• Exercise requirements: Copy each line of the listing below exactly.

• Entries:
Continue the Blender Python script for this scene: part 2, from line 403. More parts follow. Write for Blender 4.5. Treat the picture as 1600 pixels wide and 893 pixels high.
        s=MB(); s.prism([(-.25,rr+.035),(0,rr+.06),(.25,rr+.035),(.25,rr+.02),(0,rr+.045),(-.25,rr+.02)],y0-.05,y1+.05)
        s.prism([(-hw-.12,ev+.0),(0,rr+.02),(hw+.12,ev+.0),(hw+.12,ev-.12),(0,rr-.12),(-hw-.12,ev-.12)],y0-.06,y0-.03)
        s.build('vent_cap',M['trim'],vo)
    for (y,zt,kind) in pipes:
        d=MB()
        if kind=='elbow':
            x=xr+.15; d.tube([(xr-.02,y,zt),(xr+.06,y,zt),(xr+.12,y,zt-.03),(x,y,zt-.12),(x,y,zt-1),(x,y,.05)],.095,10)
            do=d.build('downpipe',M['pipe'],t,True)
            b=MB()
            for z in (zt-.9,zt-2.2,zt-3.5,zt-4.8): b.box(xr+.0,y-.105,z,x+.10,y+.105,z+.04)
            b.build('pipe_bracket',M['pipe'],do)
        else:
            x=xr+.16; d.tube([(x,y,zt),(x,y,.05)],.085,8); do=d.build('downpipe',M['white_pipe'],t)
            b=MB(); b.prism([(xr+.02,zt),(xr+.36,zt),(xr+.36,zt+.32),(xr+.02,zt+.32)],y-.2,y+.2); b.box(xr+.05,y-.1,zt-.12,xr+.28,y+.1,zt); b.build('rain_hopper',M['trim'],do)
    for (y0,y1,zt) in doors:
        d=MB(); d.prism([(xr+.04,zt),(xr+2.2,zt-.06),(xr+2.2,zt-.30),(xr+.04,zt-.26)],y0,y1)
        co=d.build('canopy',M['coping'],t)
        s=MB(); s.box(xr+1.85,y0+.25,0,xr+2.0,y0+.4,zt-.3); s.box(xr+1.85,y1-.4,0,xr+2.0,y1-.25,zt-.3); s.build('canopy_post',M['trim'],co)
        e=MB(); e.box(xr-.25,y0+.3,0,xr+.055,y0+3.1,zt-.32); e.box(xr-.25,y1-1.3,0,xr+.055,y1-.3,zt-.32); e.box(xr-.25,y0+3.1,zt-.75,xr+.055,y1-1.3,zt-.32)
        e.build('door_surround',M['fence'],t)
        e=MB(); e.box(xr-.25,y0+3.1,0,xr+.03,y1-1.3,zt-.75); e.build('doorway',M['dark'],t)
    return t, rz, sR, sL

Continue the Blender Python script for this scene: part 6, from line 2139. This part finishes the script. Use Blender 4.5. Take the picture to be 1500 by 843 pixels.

• Result for this exercise:
Continue the Blender Python script for this scene: part 2, from line 403. More parts follow. Write for Blender 4.5. Treat the picture as 1600 pixels wide and 893 pixels high.
        s=MB(); s.prism([(-.25,rr+.035),(0,rr+.06),(.25,rr+.035),(.25,rr+.02),(0,rr+.045),(-.25,rr+.02)],y0-.05,y1+.05)
        s.prism([(-hw-.12,ev+.0),(0,rr+.02),(hw+.12,ev+.0),(hw+.12,ev-.12),(0,rr-.12),(-hw-.12,ev-.12)],y0-.06,y0-.03)
        s.build('vent_cap',M['trim'],vo)
    for (y,zt,kind) in pipes:
        d=MB()
        if kind=='elbow':
            x=xr+.15; d.tube([(xr-.02,y,zt),(xr+.06,y,zt),(xr+.12,y,zt-.03),(x,y,zt-.12),(x,y,zt-1),(x,y,.05)],.095,10)
            do=d.build('downpipe',M['pipe'],t,True)
            b=MB()
            for z in (zt-.9,zt-2.2,zt-3.5,zt-4.8): b.box(xr+.0,y-.105,z,x+.10,y+.105,z+.04)
            b.build('pipe_bracket',M['pipe'],do)
        else:
            x=xr+.16; d.tube([(x,y,zt),(x,y,.05)],.085,8); do=d.build('downpipe',M['white_pipe'],t)
            b=MB(); b.prism([(xr+.02,zt),(xr+.36,zt),(xr+.36,zt+.32),(xr+.02,zt+.32)],y-.2,y+.2); b.box(xr+.05,y-.1,zt-.12,xr+.28,y+.1,zt); b.build('rain_hopper',M['trim'],do)
    for (y0,y1,zt) in doors:
        d=MB(); d.prism([(xr+.04,zt),(xr+2.2,zt-.06),(xr+2.2,zt-.30),(xr+.04,zt-.26)],y0,y1)
        co=d.build('canopy',M['coping'],t)
        s=MB(); s.box(xr+1.85,y0+.25,0,xr+2.0,y0+.4,zt-.3); s.box(xr+1.85,y1-.4,0,xr+2.0,y1-.25,zt-.3); s.build('canopy_post',M['trim'],co)
        e=MB(); e.box(xr-.25,y0+.3,0,xr+.055,y0+3.1,zt-.32); e.box(xr-.25,y1-1.3,0,xr+.055,y1-.3,zt-.32); e.box(xr-.25,y0+3.1,zt-.75,xr+.055,y1-1.3,zt-.32)
        e.build('door_surround',M['fence'],t)
        e=MB(); e.box(xr-.25,y0+3.1,0,xr+.03,y1-1.3,zt-.75); e.build('doorway',M['dark'],t)
    return t, rz, sR, sL

Continue the Blender Python script for this scene: part 6, from line 2139. This part finishes the script. Use Blender 4.5. Take the picture to be 1500 by 843 pixels.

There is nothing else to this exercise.